What is asked: Find each line holding "script" and copy it out.
+++
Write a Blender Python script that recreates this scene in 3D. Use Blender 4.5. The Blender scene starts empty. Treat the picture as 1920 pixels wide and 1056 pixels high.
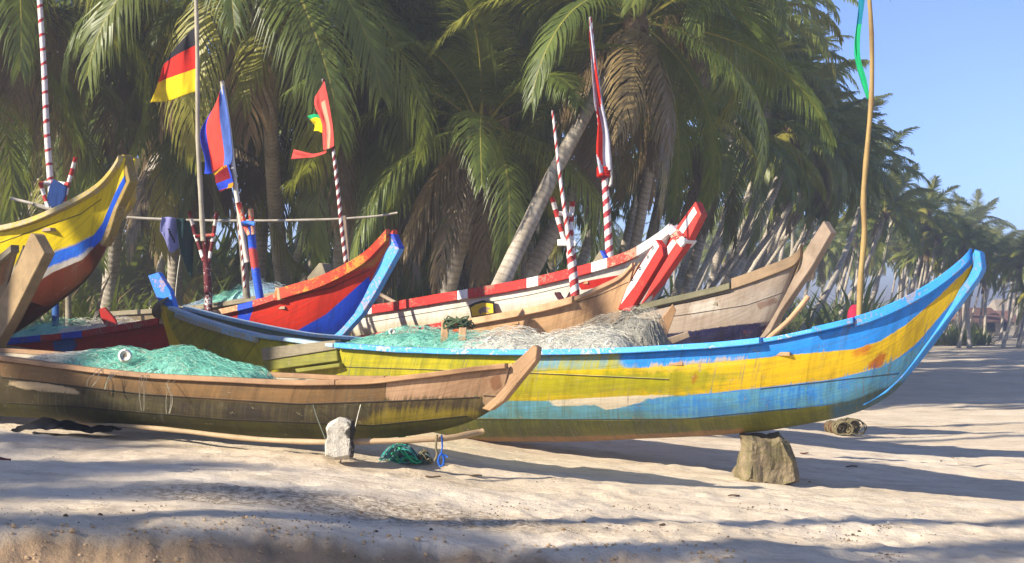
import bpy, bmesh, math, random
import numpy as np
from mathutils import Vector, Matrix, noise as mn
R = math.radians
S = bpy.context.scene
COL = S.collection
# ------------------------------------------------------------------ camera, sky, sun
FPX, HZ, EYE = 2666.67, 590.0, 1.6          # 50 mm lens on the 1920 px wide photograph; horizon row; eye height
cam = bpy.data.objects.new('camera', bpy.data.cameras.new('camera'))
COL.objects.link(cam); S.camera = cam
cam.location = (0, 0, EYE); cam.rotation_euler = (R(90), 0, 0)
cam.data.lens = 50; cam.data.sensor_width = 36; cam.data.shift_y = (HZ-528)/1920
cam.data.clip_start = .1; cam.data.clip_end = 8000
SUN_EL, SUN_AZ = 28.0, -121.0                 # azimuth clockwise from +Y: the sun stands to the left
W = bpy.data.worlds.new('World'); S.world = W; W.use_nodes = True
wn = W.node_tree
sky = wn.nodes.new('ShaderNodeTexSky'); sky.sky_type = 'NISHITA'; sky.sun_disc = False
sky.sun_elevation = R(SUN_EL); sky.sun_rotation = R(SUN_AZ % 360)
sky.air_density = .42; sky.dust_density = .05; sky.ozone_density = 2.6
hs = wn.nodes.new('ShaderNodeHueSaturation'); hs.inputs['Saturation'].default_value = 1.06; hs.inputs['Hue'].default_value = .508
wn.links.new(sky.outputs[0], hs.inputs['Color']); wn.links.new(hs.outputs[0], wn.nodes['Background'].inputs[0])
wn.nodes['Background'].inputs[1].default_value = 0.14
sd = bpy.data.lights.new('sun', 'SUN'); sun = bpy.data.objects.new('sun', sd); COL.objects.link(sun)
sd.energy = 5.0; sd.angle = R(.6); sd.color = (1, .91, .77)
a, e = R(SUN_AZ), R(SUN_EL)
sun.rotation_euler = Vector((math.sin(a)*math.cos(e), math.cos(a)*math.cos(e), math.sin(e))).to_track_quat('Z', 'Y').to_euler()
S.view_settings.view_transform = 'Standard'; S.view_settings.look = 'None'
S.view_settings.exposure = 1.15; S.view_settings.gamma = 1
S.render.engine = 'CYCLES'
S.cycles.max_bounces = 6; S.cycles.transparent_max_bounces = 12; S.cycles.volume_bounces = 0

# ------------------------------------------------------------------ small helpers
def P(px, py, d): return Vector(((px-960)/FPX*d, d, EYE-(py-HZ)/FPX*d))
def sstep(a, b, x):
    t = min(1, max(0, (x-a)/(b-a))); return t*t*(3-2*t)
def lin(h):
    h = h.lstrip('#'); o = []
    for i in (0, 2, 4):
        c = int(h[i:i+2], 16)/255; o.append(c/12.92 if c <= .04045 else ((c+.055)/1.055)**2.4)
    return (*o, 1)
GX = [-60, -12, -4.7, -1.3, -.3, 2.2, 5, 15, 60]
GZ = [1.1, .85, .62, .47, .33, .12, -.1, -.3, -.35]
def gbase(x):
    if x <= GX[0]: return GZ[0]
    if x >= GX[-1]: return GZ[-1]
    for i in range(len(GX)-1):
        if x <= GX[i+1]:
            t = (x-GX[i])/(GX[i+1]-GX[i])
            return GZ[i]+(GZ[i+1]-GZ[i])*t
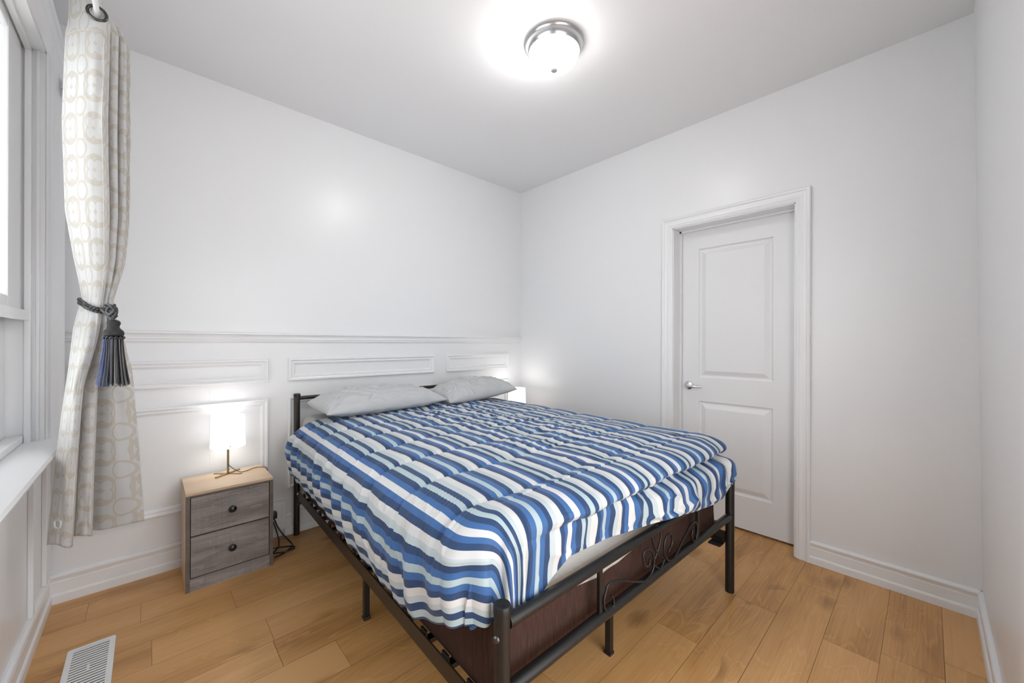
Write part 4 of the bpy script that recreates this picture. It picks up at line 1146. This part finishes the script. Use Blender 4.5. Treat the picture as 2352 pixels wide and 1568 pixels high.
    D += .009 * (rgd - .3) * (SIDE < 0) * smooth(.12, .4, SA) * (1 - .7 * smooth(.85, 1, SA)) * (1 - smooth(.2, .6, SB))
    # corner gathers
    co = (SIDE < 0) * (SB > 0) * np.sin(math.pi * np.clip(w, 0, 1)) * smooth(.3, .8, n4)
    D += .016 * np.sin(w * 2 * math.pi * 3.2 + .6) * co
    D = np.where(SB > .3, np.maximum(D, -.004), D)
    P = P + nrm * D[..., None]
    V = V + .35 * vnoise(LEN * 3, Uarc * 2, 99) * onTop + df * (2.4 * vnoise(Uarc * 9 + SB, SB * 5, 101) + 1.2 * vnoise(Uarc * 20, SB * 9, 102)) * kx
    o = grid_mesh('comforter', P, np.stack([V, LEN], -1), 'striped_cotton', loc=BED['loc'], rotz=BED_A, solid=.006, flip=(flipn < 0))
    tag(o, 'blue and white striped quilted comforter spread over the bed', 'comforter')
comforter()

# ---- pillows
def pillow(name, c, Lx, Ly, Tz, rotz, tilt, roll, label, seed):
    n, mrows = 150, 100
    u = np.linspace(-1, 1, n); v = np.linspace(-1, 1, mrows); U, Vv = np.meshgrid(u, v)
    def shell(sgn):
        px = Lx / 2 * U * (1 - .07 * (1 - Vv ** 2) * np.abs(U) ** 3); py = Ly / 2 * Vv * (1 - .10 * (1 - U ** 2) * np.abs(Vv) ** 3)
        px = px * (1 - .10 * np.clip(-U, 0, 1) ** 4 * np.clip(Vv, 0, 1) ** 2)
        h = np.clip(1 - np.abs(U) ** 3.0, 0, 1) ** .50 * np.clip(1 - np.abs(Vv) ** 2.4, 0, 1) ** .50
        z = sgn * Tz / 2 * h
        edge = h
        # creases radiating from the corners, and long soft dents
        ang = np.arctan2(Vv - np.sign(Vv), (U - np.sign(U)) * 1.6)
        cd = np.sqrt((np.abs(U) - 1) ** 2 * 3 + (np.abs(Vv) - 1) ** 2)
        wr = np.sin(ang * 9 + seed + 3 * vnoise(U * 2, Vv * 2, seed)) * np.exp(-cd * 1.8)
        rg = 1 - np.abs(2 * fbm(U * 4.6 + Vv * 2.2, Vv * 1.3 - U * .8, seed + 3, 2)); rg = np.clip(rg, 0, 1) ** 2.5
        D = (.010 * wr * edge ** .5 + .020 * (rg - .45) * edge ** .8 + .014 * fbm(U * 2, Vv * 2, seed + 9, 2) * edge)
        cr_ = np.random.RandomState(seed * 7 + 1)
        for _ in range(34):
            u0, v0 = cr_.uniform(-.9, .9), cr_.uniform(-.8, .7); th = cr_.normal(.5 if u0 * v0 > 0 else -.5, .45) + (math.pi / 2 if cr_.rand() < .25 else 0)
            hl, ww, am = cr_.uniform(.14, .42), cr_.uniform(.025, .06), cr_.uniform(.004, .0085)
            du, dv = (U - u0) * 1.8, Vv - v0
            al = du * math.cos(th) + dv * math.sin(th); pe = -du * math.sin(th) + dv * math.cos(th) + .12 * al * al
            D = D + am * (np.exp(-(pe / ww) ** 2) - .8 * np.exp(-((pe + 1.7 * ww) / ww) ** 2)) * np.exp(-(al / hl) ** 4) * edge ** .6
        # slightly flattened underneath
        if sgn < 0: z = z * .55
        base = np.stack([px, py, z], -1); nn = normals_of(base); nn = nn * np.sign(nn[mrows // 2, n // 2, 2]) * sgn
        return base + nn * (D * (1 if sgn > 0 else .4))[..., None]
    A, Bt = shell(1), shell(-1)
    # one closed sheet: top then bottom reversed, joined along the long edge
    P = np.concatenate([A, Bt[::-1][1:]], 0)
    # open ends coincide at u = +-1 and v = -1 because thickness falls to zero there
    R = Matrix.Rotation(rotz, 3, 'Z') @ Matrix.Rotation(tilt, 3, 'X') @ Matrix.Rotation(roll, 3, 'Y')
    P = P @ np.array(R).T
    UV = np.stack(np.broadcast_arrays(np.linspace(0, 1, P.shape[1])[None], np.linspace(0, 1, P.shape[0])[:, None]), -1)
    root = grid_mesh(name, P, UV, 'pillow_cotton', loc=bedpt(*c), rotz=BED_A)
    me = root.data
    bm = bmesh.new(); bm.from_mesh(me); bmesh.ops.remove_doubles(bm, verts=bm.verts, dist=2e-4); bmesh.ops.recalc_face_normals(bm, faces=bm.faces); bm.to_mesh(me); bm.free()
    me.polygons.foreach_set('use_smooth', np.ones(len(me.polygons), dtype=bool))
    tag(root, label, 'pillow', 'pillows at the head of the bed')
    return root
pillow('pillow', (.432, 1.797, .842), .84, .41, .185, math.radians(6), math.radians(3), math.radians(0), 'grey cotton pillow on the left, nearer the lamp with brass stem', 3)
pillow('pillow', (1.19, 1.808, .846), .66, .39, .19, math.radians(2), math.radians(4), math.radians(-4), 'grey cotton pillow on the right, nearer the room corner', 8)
+++
Expected answer:
Write a Blender Python script that recreates this scene in 3D. Use Blender 4.5. The Blender scene starts empty. Treat the picture as 1920 pixels wide and 1056 pixels high.
Write part 4 of the bpy script that recreates this picture. It picks up at line 1146. This part finishes the script. Use Blender 4.5. Treat the picture as 2352 pixels wide and 1568 pixels high.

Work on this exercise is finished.